By Jerry Kammer on February 6, 2017

The Washington Post is making me do it.

I wasn't going to write about the Budweiser ad that presents the story of company co-founder Adolphus Busch as the inspirational saga of an immigrant who overcame nativist bigotry to fulfill his dream of brewing a great beer.

I really didn't want to write about the ad. My head and my desk have been jammed with the research on a complicated immigration project. I didn't need to be distracted by my frustration with a 60-second spot that packages a warm-hearted message with cynical, politically correct calculation.

But now the Post has gone and named the ad as one of the five best of the Super Bowl broadcast. So as a former reporter, I feel obliged to rebut the Post and the claim of the Budweiser flak who, according to Rolling Stone, "said the company's intent is to showcase Busch's resolve and the company's heritage."
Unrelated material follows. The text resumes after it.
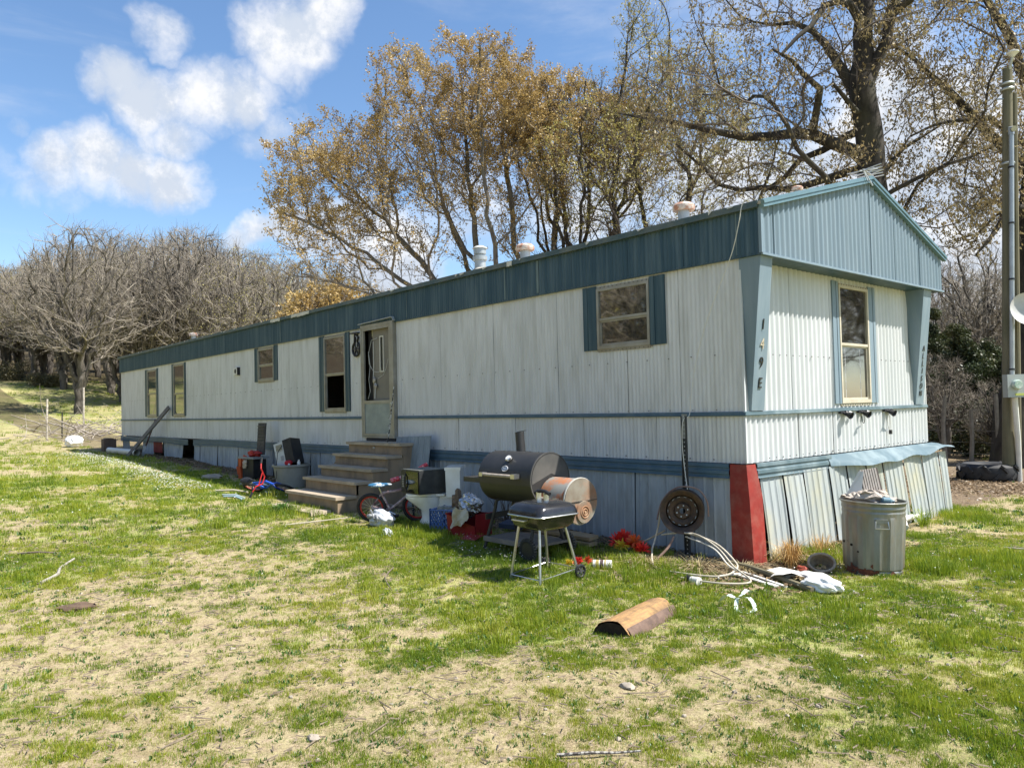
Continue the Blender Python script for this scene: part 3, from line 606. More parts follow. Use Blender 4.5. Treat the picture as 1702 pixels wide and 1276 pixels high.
def tree_olive():
    t = Tree(8); t.node(np.array([0, 0, 0.]), -1, ZX, .25); t.limb([(0, 0, 0), (0, .05, 1.5)], .26, .22, 0)
    for pts in ([(0, 0, 1.5), (-.4, 0, 4), (-1.6, .2, 7.5), (-1.5, .3, 10), (-.8, .3, 13.4)], [(0, 0, 1.5), (.6, .3, 4.5), (.8, .4, 8), (1.2, .4, 10.5), (1.2, .3, 12)], [(0, 0, 1.5), (-1.2, .5, 4), (-3., .8, 6.6), (-3.8, 1, 9.4)], [(0, 0, 1.5), (1.4, -.4, 4.2), (2.6, -.6, 7), (3.4, -.8, 9.5)], [(0, 0, 1.5), (.1, 1.2, 5), (-.5, 1.8, 9), (-.4, 2, 12.5)]):
        t.limb(pts, .10, .025, wob=.08)
    A = ellipsoids(t.q, [(-.5, 0, 12.0, .9, 1.6, 2.6, 10), (-2.2, 0, 8.8, 2.2, 2.4, 2.3, 18), (1.2, 0, 10.2, 1.9, 2.3, 2.4, 16), (1.4, 0, 8, 3.0, 2.3, 2.6, 16), (-.5, 0, 6, 3.2, 2.0, 1.6, 7)], 800)
    t.attract(A, .45, .22, 1.); t.finish(.0085, .5, .24); tw = t.twigs(4, .25, .65, .035, .0045, .5, .55)
    hi = lambda E: np.clip((E[:, 2]-4.8)/4, .12, 1.)
    emit_tree(t, 'budding_oak', 'slender tree with thin olive yellow buds between the golden trees and the big dark oak', ground_loc(-10.4, 12.6), (BARK_DARK, TWIG_DARK), t.leaves(15000, .036, 2.0, .6, .07, hi), L_OLIVE, tw=tw)
# --- the big dark oak behind the right end of the home
def tree_oak():
    t = Tree(12); S = .0134; f = lambda pts: [((x-1465)*S, v, (662-y)*S+1.6) for x, y, v in pts]
    t.node(np.array([0, 0, 0.]), -1, ZX, .45); t.limb([(0, 0, 0), (.02, 0, 2.5)]+f([(1464, 330, 0), (1462, 280, 0), (1455, 215, 0), (1452, 175, 0)]), .33, .25, 0, .35, .03)
    t.limb(f([(1452, 175, 0), (1459, 124, 0), (1470, 62, 0), (1461, 0, .1), (1450, -80, .2), (1446, -190, .2)]), .20, .09)
    t.limb(f([(1455, 200, 0), (1436, 178, 0), (1409, 128, .2), (1399, 83, .3), (1365, 62, .4), (1335, 70, .5)]), .11, .03, None)
    t.limb(f([(1462, 190, 0), (1478, 130, -.2), (1483, 103, -.3), (1500, 62, -.5), (1533, 54, -.8), (1590, 56, -1.2)]), .12, .04)
    t.limb(f([(1483, 103, -.3), (1496, 30, -.3), (1505, -40, -.4), (1530, -120, -.4)]), .12, .05)
    t.limb(f([(1464, 310, 0), (1440, 283, .1), (1410, 258, .2), (1371, 245, .3), (1330, 245, .4), (1289, 250, .4), (1245, 240, .3), (1200, 238, .3), (1150, 222, .2), (1110, 218, .2)]), .135, .03)
    t.limb(f([(1462, 250, 0), (1440, 248, .4), (1418, 255, .7), (1395, 275, 1.0), (1372, 298, 1.2), (1340, 310, 1.6)]), .085, .04)
    t.limb(f([(1461, 300, 0), (1420, 320, .6), (1370, 325, .9), (1310, 318, 1.2), (1280, 306, 1.3), (1256, 303, 1.4), (1215, 255, 1.4), (1190, 230, 1.4)]), .09, .02)
    t.limb(f([(1459, 120, 0), (1447, 90, -.4), (1417, 76, -.7), (1390, 80, -.9), (1363, 99, -1.), (1340, 140, -1.1), (1335, 158, -1.1), (1300, 175, -1.2)]), .09, .03)
    t.limb(f([(1386, 240, -.5), (1382, 215, -.5), (1360, 190, -.5), (1345, 165, -.6), (1300, 150, -.7)]), .07, .02)
    t.limb(f([(1436, 230, -.2), (1415, 210, -.4), (1392, 195, -.5)]), .06, .03)
    t.limb(f([(1464, 330, 0), (1500, 305, .4), (1540, 260, .6), (1600, 230, .8)]), .06, .02)
    t.limb(f([(1466, 360, 0), (1498, 350, -.5), (1520, 330, -.7), (1590, 310, -.9), (1640, 300, -1)]), .05, .02)
    t.limb(f([(1458, 60, 0), (1430, 20, .5), (1400, -40, .8), (1350, -90, 1)]), .10, .03)
    t.limb(f([(1445, -60, .2), (1480, -140, .6), (1540, -190, 1.)]), .10, .03)
    A = ellipsoids(t.q, [(-1.7, 0, 9.1, 2.4, 2.4, 1.8, 22), (-3.0, 0, 7.0, 1.8, 2.2, 1.5, 12), (1.0, 0, 9.2, 2.2, 2.4, 2.2, 18), (0, 0, 12, 3.2, 2.6, 2.4, 16), (1.7, 0, 6.6, 1.3, 1.9, 1.7, 13), (-1.3, 0, 6.2, 1.6, 1.8, 1.1, 6), (-4.2, -.8, 7.6, 1.2, 1.5, 1.2, 5)], 1050)
    t.attract(A, .38, .12, .9, lmin=3.0); t.finish(.006, .5, .2); tw = t.twigs(4, .2, .5, .03, .004, .0, .7)
    w = lambda E: np.where(E[:, 0] > .2, 1.1, .85)
    emit_tree(t, 'oak_tree', 'big dark-trunked oak with a long limb arching left over the roof and hanging brown catkins', ground_loc(-2.66, 9.23), (BARK_DARK, TWIG_DARK), t.leaves(17000, .033, 2.2, 1.2, .06, w), L_CATKIN, tw=tw, split=.045)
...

Well, as my German immigrant ancestors would have said, "Das ist aber Wurst!"

Translation: "Baloney!"

The ad goes a bit farther than that. The Budweiser brew bosses and their ad-makers from fantasy land wanted to put out the word that if you are upset about the federal government's failure to deliver on its promises to regulate immigration, you are a bigot, a racist, and a nativist boob. In other words, if you are angry about Washington's massive failure of governance in dealing with immigration, just shut up and save yourself some grief.

Now, I know from my travels to Mexico as a reporter that Budweiser is surprisingly popular in the land of Tecate, Corona, Pacifico, and Dos Equis. So I don't doubt that the ad is a big hit south of the border, where American football has joined the list of popular imports from the USA.

North of the border, however, Budweiser is facing a backlash from Trump supporters. Some are pondering a boycott. But the brewmeisters can take comfort because their ad, while described as fictitious and "fanciful" by an Adolphus Busch biographer, has won acclaim from the Washington newspaper that prides itself on a commitment to separating fiction from fact. The Post normally pursues its watchdog vocation as it assigns long-nosed Pinocchios to manipulators of truth. But this time it needs to check the mirror for the state of its own protuberant schnozolla.

I don't for a minute deny the reprehensible reality of anti-immigrant bigotry. But the Budweiser ad, though touted as biographical, is a phony concoction. It is a foul, frothy, fictitious brew for those whose ideological sensibilities prime them to imbibe it as if it had been crafted in holy conformance with the purity law with which they seek to regulate immigration speech.

The intolerance of the provincial right is well known. The intolerance of the cosmopolitan left should not be blindly overlooked by those who claim to be journalistic watchdogs and defenders of tolerance in a country that badly needs an immigration debate that is civil, rigorous, well informed, and honest.